======== SUPPLIED DATA

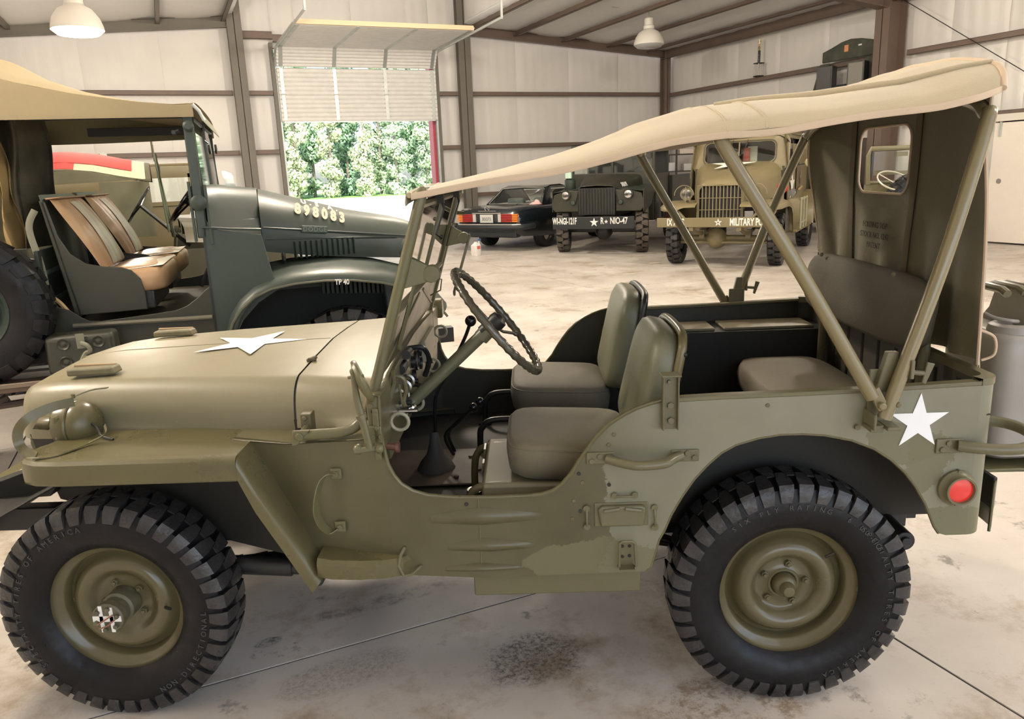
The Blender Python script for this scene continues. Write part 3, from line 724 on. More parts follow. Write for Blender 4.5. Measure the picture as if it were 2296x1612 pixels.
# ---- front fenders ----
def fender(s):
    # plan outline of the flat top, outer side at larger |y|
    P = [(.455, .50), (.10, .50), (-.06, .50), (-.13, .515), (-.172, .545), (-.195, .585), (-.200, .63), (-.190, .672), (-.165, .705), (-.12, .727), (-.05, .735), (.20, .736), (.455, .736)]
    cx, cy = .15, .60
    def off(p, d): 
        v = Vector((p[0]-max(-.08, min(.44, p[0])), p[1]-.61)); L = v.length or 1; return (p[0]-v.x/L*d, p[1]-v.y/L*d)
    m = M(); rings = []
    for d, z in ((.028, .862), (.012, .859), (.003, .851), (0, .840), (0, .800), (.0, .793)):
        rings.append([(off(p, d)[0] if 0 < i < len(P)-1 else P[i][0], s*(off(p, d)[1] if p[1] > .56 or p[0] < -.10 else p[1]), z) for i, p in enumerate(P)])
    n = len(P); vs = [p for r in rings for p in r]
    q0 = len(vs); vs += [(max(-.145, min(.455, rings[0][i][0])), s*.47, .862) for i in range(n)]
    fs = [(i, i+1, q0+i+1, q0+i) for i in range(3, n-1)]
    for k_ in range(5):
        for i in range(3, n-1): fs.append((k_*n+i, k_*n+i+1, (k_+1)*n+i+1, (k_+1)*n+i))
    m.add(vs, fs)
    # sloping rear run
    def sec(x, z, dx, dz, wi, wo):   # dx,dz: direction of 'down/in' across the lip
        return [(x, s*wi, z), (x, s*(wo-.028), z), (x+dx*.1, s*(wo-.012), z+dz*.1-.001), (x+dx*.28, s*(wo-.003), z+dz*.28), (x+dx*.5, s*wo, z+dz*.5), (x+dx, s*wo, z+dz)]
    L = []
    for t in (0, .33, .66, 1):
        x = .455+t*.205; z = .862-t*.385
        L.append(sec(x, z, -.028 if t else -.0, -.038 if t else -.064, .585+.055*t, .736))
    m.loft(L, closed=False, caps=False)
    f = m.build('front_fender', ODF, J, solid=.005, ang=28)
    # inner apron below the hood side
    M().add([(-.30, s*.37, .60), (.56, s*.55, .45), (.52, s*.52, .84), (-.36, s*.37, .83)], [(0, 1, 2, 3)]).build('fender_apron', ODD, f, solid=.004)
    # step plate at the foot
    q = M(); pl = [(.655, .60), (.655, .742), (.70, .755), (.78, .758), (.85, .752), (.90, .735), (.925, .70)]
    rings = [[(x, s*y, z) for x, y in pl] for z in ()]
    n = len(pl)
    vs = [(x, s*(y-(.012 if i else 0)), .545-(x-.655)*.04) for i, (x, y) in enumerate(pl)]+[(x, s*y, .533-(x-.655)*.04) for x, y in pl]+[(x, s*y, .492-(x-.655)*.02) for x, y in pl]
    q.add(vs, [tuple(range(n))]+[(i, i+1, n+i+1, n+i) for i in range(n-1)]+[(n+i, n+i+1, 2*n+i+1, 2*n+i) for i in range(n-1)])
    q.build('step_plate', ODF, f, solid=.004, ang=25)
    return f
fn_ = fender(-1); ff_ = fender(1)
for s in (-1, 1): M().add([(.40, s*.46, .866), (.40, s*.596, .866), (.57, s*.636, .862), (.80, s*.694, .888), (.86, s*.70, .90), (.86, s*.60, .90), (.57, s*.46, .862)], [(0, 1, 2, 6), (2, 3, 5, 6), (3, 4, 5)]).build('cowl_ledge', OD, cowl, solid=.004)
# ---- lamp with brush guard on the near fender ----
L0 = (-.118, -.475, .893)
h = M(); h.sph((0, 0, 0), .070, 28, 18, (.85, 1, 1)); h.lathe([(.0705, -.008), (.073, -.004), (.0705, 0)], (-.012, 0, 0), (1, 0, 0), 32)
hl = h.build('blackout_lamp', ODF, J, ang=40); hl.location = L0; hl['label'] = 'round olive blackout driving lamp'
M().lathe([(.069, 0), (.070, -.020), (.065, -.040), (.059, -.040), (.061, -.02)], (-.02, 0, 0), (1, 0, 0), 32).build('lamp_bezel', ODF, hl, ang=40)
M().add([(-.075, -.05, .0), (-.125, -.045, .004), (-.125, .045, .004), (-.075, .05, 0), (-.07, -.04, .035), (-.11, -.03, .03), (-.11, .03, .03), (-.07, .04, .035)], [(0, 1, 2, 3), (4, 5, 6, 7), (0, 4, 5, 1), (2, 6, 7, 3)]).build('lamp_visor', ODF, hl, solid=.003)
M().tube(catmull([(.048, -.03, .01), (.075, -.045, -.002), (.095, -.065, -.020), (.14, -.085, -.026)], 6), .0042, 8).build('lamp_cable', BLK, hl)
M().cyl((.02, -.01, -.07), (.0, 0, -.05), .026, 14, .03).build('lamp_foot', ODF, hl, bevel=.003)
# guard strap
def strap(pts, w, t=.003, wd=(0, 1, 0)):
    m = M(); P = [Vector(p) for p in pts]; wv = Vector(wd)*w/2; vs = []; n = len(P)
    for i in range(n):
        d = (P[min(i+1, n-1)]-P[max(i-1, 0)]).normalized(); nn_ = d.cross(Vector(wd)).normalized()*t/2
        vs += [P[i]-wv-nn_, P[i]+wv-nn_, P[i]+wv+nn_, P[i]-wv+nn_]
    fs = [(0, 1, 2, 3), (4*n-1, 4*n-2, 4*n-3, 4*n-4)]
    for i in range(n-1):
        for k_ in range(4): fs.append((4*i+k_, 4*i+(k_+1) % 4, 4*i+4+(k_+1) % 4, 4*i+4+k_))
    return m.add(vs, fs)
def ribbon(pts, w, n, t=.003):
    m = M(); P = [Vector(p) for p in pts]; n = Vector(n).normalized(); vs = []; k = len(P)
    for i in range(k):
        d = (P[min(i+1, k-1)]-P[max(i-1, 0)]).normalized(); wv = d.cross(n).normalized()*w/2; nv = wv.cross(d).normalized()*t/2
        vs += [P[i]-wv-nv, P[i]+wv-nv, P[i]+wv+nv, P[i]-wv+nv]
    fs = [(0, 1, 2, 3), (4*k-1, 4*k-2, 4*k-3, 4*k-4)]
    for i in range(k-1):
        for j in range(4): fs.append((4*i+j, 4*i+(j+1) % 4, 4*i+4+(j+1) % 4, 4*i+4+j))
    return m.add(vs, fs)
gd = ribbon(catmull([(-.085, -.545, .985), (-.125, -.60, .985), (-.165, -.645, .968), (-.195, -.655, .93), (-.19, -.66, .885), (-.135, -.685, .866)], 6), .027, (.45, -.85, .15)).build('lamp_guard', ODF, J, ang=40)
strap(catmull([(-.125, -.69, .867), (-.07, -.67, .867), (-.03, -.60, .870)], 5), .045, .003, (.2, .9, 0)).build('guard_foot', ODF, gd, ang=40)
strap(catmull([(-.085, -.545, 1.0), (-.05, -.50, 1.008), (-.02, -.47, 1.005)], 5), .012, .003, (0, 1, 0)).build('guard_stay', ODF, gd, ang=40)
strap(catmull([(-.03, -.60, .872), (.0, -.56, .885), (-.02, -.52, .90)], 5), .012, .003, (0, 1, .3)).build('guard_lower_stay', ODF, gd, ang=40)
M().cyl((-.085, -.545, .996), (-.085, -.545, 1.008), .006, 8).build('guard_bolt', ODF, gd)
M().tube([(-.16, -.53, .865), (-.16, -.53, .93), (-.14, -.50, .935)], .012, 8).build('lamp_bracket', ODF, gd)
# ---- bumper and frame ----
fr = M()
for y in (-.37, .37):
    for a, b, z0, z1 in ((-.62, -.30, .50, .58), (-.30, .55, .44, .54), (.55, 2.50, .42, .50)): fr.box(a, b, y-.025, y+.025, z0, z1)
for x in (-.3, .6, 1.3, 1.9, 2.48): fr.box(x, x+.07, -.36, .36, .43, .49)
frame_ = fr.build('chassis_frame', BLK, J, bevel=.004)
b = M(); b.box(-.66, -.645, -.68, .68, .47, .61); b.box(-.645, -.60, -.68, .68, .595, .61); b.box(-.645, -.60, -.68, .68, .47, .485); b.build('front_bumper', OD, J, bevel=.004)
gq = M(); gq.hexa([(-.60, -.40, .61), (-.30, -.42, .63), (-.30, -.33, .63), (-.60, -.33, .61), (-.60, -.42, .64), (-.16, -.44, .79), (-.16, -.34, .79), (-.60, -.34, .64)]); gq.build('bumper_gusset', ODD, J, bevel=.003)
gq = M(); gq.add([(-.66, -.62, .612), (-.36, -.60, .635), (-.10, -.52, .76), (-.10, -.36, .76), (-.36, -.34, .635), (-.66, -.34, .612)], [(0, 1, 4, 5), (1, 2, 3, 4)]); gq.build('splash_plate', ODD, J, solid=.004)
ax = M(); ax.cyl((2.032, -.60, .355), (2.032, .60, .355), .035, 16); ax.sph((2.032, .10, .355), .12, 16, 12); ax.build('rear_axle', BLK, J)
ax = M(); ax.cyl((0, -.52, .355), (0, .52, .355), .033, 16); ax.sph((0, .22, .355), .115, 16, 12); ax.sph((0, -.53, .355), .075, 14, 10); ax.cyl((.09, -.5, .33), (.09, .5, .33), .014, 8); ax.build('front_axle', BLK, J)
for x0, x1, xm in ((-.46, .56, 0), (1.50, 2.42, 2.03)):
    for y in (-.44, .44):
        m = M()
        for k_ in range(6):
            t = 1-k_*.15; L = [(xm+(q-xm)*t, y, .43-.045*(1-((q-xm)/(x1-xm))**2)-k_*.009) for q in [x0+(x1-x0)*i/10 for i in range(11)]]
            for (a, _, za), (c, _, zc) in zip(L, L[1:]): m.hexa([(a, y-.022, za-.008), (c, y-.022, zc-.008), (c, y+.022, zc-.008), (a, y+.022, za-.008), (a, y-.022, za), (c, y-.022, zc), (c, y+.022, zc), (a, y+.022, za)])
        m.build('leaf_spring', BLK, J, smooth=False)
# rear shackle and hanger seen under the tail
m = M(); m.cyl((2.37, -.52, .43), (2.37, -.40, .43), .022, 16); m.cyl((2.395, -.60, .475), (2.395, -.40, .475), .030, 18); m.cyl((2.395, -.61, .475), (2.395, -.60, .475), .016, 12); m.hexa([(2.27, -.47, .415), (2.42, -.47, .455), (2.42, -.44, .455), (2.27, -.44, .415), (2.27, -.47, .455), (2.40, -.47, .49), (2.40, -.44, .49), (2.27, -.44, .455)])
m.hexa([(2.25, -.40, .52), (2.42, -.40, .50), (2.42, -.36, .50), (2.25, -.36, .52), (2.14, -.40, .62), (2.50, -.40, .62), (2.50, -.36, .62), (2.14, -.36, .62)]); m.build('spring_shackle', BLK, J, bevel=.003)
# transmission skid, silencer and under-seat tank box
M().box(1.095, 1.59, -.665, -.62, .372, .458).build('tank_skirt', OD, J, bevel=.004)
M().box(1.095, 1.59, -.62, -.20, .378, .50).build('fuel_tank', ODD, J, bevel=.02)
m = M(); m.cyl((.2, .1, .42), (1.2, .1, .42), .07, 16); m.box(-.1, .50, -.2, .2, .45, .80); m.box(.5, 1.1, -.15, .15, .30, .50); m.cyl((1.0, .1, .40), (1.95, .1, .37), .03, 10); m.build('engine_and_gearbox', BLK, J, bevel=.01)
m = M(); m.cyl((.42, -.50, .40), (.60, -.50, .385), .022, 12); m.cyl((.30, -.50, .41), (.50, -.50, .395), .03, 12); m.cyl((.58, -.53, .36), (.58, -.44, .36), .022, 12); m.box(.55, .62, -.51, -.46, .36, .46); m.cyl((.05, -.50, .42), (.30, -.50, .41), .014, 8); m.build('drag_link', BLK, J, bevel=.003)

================
======== SUPPLIED DATA

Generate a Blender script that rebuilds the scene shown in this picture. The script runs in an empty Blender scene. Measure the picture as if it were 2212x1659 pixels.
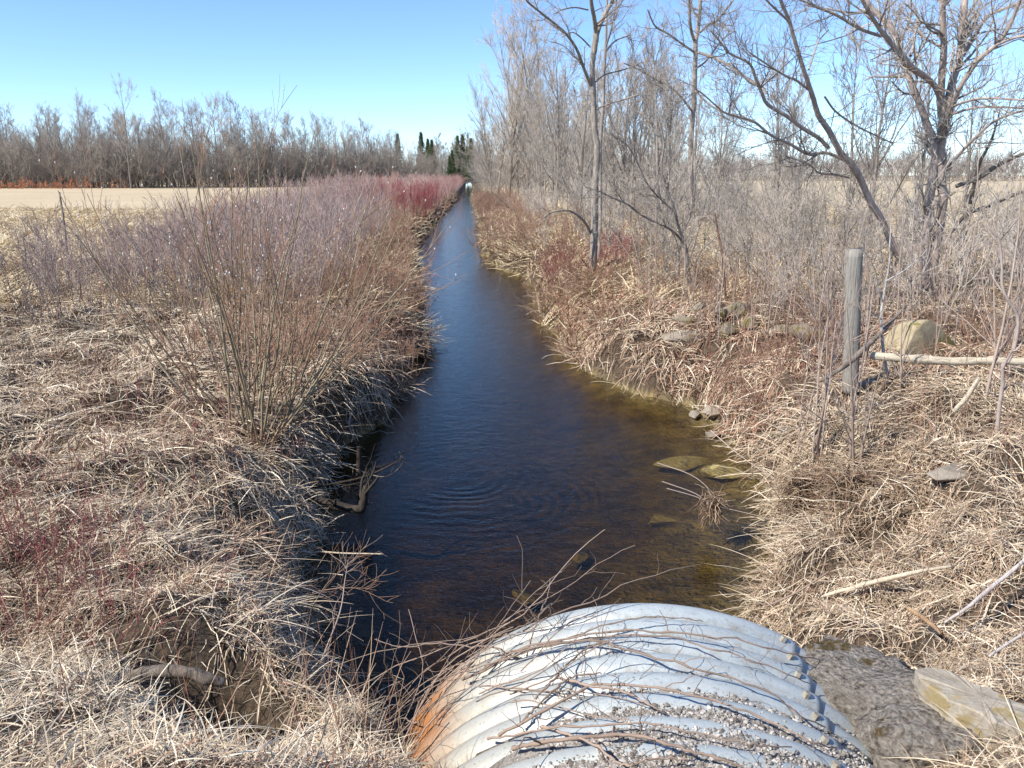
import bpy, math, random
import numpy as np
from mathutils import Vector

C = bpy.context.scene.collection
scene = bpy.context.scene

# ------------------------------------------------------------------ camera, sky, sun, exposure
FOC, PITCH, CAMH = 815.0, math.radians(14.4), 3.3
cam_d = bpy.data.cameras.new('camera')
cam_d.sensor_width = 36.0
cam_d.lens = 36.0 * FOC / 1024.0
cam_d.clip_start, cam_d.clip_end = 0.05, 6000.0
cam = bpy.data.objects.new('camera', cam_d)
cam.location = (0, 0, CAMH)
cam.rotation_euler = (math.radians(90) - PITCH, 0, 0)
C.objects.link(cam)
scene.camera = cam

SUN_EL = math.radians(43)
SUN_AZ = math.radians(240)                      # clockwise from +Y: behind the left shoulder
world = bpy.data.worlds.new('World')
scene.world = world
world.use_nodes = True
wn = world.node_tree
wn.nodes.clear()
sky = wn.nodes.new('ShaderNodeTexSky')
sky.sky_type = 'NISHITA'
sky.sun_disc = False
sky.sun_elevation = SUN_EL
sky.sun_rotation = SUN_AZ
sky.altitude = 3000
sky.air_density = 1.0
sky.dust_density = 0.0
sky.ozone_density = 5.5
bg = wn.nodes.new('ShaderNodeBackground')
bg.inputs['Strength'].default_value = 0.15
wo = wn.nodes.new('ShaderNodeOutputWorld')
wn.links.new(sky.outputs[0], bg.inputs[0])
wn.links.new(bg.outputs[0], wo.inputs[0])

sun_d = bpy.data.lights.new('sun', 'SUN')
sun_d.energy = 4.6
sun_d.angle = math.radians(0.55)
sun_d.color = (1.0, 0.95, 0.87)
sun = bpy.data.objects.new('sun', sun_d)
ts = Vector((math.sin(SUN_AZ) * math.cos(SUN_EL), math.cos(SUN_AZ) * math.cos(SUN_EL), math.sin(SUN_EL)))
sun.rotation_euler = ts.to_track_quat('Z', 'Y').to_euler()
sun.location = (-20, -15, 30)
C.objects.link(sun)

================
======== SUPPLIED DATA

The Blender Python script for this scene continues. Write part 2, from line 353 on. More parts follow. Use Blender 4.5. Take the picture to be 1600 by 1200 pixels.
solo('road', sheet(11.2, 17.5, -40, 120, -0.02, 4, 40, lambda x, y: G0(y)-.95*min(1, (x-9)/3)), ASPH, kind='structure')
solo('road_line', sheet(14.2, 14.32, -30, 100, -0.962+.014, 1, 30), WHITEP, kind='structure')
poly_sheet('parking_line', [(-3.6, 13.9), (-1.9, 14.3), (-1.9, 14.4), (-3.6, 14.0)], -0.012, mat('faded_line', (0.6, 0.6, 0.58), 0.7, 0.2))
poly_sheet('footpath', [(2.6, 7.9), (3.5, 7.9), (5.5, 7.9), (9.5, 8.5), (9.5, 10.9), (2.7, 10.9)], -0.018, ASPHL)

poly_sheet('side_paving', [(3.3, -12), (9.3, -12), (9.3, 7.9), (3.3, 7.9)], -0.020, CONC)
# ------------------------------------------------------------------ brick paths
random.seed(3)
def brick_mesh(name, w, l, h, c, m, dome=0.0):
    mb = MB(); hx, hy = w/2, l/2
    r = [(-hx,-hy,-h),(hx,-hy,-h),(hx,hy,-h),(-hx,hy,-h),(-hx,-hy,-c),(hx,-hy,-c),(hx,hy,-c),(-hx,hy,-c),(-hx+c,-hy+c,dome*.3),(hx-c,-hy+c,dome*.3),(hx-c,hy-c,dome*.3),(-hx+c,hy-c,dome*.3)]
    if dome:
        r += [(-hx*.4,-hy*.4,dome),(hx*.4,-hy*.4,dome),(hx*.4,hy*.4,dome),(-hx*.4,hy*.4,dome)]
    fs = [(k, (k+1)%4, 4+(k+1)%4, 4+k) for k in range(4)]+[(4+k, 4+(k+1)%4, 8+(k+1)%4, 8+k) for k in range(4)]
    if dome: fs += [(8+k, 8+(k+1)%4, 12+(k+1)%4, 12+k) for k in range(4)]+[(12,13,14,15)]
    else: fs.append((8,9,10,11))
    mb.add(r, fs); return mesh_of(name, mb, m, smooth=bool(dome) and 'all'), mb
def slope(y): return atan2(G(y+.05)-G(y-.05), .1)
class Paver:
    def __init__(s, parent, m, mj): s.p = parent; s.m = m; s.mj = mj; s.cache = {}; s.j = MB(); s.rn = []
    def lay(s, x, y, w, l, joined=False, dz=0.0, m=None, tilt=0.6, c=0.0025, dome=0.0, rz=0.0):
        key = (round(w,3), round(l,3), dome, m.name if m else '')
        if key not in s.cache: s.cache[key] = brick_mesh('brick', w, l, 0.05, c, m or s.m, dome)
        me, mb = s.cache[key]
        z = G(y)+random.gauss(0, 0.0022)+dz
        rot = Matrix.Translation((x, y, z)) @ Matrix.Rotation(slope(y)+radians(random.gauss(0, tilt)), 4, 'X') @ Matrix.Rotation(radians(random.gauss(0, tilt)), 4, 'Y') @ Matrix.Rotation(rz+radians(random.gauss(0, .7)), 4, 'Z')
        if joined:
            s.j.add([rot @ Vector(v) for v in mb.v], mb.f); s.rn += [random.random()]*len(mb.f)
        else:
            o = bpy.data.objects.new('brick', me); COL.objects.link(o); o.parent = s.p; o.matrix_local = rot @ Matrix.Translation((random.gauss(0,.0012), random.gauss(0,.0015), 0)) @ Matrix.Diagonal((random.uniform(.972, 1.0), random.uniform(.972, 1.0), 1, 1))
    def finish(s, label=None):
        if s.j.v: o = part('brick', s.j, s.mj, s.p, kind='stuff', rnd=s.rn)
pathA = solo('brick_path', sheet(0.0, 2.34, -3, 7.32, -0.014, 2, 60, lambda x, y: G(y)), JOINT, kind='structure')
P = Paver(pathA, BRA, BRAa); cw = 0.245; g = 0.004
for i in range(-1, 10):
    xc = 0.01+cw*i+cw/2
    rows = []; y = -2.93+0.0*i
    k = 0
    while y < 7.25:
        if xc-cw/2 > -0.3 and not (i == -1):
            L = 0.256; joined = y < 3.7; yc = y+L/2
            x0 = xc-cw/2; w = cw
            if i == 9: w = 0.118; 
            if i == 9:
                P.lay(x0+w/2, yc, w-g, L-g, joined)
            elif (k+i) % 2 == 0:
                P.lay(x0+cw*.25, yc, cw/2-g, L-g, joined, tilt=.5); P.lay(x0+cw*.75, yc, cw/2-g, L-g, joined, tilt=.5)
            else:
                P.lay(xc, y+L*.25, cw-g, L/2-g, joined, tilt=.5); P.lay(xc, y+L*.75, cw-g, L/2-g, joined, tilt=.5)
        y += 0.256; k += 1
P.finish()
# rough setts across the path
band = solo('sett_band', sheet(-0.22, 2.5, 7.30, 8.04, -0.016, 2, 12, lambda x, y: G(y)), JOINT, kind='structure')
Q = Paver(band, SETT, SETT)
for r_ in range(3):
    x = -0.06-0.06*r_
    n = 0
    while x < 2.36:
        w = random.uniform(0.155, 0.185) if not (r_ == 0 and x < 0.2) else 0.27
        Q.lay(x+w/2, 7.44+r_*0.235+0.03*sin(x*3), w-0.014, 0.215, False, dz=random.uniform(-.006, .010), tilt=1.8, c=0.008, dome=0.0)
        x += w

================

■ **WHAT YOU SHOULD DO**:
Take exactly the lines from the one containing "by 1200 pixels." through the one containing "10.9)], -0.018, ASPHL)" in the data above, and output them with nothing added.

■ **THE SOLUTION**:
The Blender Python script for this scene continues. Write part 2, from line 353 on. More parts follow. Use Blender 4.5. Take the picture to be 1600 by 1200 pixels.
solo('road', sheet(11.2, 17.5, -40, 120, -0.02, 4, 40, lambda x, y: G0(y)-.95*min(1, (x-9)/3)), ASPH, kind='structure')
solo('road_line', sheet(14.2, 14.32, -30, 100, -0.962+.014, 1, 30), WHITEP, kind='structure')
poly_sheet('parking_line', [(-3.6, 13.9), (-1.9, 14.3), (-1.9, 14.4), (-3.6, 14.0)], -0.012, mat('faded_line', (0.6, 0.6, 0.58), 0.7, 0.2))
poly_sheet('footpath', [(2.6, 7.9), (3.5, 7.9), (5.5, 7.9), (9.5, 8.5), (9.5, 10.9), (2.7, 10.9)], -0.018, ASPHL)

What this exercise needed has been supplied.